By Karin Strohecker and Grant Smith
LONDON (Reuters) -The U.S. dollar’s share of global currency reserves reported to the International Monetary Fund nudged lower to 57.7% in the first quarter of 2025 while the share of euro-denominated reserves gained, International Monetary Fund data showed.
Shares of global currency reserves held in the greenback stood at 57.8% at the end of 2024, while the share of euros gained from 19.8% to 20.1% – their highest since late 2022, according to the IMF’s Currency Composition of Official Foreign Exchange Reserves (COFER) data released on Wednesday.
But it was the Swiss franc which saw the most dramatic increase, quadrupling its share to 0.8% of reserves by end-March – the highest level since at least 1999 when the euro was introduced – while the share of pound sterling also rose.
Foreign currency markets have seen some dramatic swings since the start of the year.
The dollar lost nearly 4% in the first quarter of the year as some big policy swings from the administration under U.S. President Donald Trump, especially on trade, security and the economy, roiled market confidence in the world’s foremost reserve currency.

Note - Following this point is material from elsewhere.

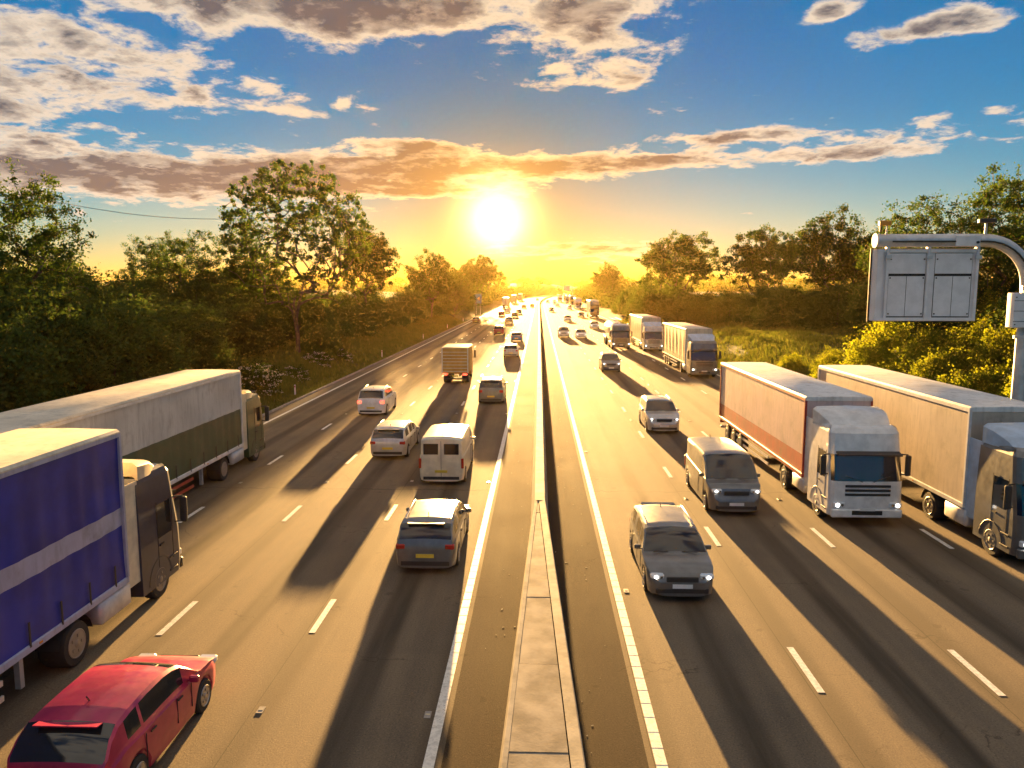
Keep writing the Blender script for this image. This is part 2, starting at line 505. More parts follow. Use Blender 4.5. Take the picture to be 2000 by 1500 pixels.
# ------------------------------------------------------------------ concrete central barrier (widens towards the bridge)
bar = empty('concrete_barrier', (0, 12, 0))
tag(bar, 'weathered concrete central barrier running down the middle between the carriageways', 'barrier')
YB = 26.0
def xl(y): return -.125 - max(0, YB - y) * .0295
def xr(y): return .245 + max(0, YB - y) * .0335
def half(name, side, y0, y1, mat, capw):
    q = MB(); rings = []; y = y0
    while y < y1 + 1e-6:
        e = (xl(y) if side < 0 else xr(y)) + .008 * noise.noise((y * .5, side, 0)); hz = .90 + .006 * noise.noise((y * .7, 3, side))
        rings.append([(e - side * capw, y, hz - .015), (e - side * .02, y, hz), (e, y, hz - .02), (e + side * .035, y, .50), (e + side * .10, y, .28), (e + side * .13, y, .0)])
        y += 1.0
    q.loft(rings, False)
    o = q.build(name, mat, bar, smooth=25, loc=(0, -12, 0)); return o
half('barrier_wall', -1, 4, YB, M_CONC2, .10); half('barrier_wall', 1, 4, YB, M_CONC2, .22)
y = 4.0; i = 0
while y < YB - .2:                                         # infill slabs cast between the two walls, with open joints
    y1 = min(y + (3.3, 4.1, 2.9)[i % 3], YB)
    q = MB(); g_ = .018; zt = .868 + .012 * ((i * 37) % 5) / 5
    a = [(xl(y) + .10 + g_ - .02, y + .012), (xr(y) - .22 - g_, y + .012), (xr(y1) - .22 - g_, y1 - .012), (xl(y1) + .10 + g_ - .02, y1 - .012)]
    if a[2][0] - a[3][0] < .03: a[2] = (a[3][0] + .03, a[2][1])
    q.loft([[(p, r_, .2) for p, r_ in a], [(p, r_, zt - .01) for p, r_ in a], [(p * .995, r_, zt) for p, r_ in a]], True, True)
    q.build('infill_slab', M_CONC, bar, loc=(0, -12, 0)); y = y1; i += 1
ys = axis([(YB, 350, 6), (350, 1150, 12)]); rings = []; q = MB()
for y in ys:
    c = cx(y); pr = [(xl(y) - .13, 0), (xl(y) - .10, .28), (xl(y) - .035, .5), (xl(y), .88), (xl(y) + .02, .90), (xr(y) - .02, .90), (xr(y), .88), (xr(y) + .035, .5), (xr(y) + .1, .28), (xr(y) + .13, 0)]
    rings.append([(c + a, y, z) for a, z in pr])
q.loft(rings, False); q.build('barrier_run', M_CONC2, bar, smooth=25, loc=(0, -12, 0))

# ------------------------------------------------------------------ vegetation
def leafmat(name, a, b_, tr, trans=.5, rough=.8):
    m = bpy.data.materials.new(name); m.use_nodes = True; X.tree = t = m.node_tree
    t.nodes.clear()
    tcn = nd('ShaderNodeTexCoord'); oi = nd('ShaderNodeObjectInfo')
    f = fbm(tcn.outputs['Object'], 1.1, 3, .6)
    geo = nd('ShaderNodeNewGeometry')
    f2 = X(geo.outputs['Random Per Island'])
    col = vmix((f.sstep(.3, .7) * .6 + f2 * .4), a, b_)
    hsn = nd('ShaderNodeHueSaturation'); lk(X(oi.outputs['Random']) * .5 + .75, hsn.inputs['Value']); lk(col, hsn.inputs['Color'])
    pb = nd('ShaderNodeBsdfPrincipled'); lk(hsn.outputs[0], pb.inputs['Base Color'])
    pb.inputs['Roughness'].default_value = rough; pb.inputs['Specular IOR Level'].default_value = .08
    tl = nd('ShaderNodeBsdfTranslucent')
    lk(vmix(1.0, hsn.outputs[0], tr, 'MULTIPLY'), tl.inputs['Color'])
    ms = nd('ShaderNodeMixShader'); ms.inputs[0].default_value = trans
    lk(pb.outputs[0], ms.inputs[1]); lk(tl.outputs[0], ms.inputs[2])
    o = nd('ShaderNodeOutputMaterial'); lk(ms.outputs[0], o.inputs[0])
    return m


M_LEAF = leafmat('tree leaves', (.022, .048, .010), (.062, .094, .019), (1.6, 1.6, .7), .38)
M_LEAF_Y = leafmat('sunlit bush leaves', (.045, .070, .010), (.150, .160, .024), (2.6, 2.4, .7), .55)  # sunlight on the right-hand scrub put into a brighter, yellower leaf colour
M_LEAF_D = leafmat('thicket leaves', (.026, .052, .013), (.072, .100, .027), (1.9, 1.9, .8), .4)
M_GRASS = leafmat('grass blades', (.052, .080, .016), (.135, .142, .044), (2.0, 1.9, .8), .42)
M_FLOWER = leafmat('white florets', (.55, .55, .48), (.75, .74, .66), (1.0, 1.0, .9), .4)
M_BARK = pmat('bark', (.075, .058, .040), .9, var=.35, vs_=3, bump=.8, bs=9)


def leaf_quad(vv, ff, c, s, rnd, flat=0.0):
    a = Vector((rnd.gauss(0, 1), rnd.gauss(0, 1), rnd.gauss(0, 1) * (1 - flat))).normalized()
    b_ = a.cross(Vector((rnd.gauss(0, 1), rnd.gauss(0, 1), rnd.gauss(0, 1)))).normalized() * s * rnd.uniform(.32, .5)
    a *= s * rnd.uniform(.8, 1.25); o = len(vv)
    vv += [c - a * .5, c + b_ + a * .05, c + a * .5, c - b_ + a * .05]
    ff.append((o, o + 1, o + 2, o + 3))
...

The decline accelerated dramatically in the second quarter, when the dollar dropped more than 7% in the wake of Trump’s introduction of sweeping tariffs on “Liberation Day” in early April – though some of those measures have been put on hold.
On the flip side, the Swiss franc – widely seen as a safe haven currency – has become one of the best performing currencies this year, strengthening 14% against the dollar.

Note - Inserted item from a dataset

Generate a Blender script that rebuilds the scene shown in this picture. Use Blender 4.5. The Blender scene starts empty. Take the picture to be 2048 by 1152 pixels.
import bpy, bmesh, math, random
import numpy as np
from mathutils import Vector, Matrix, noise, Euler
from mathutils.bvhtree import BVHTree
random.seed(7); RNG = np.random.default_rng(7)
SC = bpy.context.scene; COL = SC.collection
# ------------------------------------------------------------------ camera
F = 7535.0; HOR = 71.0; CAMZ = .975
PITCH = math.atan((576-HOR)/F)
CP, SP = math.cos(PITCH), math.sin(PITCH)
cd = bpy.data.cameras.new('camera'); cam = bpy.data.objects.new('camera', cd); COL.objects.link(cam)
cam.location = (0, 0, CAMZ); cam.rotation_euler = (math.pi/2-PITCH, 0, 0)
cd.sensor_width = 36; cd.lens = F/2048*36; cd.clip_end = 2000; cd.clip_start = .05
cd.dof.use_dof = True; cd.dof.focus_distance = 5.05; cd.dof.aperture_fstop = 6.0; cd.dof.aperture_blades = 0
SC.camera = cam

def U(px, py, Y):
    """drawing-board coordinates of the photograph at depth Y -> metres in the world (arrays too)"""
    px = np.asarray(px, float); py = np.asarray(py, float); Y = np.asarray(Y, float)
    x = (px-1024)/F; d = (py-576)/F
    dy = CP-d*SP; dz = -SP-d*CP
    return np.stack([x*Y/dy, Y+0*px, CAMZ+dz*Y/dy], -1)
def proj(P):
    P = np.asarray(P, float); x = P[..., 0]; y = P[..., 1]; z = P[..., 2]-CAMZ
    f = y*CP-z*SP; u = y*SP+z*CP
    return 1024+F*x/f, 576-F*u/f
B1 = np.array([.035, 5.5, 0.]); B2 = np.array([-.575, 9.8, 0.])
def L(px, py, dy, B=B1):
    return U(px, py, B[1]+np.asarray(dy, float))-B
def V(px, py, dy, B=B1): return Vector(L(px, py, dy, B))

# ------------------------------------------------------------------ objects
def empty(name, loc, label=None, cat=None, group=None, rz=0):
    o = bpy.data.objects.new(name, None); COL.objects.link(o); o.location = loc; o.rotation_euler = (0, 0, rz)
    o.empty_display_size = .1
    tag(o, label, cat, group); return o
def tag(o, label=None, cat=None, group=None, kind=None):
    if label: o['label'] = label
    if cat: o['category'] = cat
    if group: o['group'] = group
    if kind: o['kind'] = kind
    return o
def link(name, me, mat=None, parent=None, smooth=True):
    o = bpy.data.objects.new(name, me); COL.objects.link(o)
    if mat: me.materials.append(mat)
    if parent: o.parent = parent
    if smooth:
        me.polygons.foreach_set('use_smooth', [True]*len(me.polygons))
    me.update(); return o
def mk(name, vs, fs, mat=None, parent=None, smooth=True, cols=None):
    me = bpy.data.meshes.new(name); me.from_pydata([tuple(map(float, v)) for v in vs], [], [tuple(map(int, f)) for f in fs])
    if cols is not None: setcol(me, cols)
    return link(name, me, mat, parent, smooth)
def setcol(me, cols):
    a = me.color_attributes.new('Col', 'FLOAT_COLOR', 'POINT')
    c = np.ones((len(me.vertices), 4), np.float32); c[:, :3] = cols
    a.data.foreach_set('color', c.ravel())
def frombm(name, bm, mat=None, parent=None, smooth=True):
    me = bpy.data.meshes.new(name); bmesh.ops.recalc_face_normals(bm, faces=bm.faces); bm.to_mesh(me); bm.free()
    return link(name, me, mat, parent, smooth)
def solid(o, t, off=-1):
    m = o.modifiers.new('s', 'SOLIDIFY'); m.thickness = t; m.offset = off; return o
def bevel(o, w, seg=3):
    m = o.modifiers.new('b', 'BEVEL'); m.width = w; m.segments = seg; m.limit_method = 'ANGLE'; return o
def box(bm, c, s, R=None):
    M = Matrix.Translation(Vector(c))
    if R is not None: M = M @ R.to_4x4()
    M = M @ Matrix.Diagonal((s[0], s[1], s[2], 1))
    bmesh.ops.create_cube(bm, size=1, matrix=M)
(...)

While currency swings do not equate to reserve managers’ willingness to hold them, the latest events have fuelled a debate on whether the U.S. dollar could be in danger of losing its status as the world’s reserve currency of choice and the center point of the global monetary system. While some point to nascent signs of de-dollarisation, there is broad agreement that any such shift would be very slow.
Looking at levels in claims, U.S. dollar claims did rise 1.4% quarter-on-quarter to $6.72 trillion, though that gain was outpaced by the euro’s 2.6% rise to claims of $2.3 trillion, IMF data showed.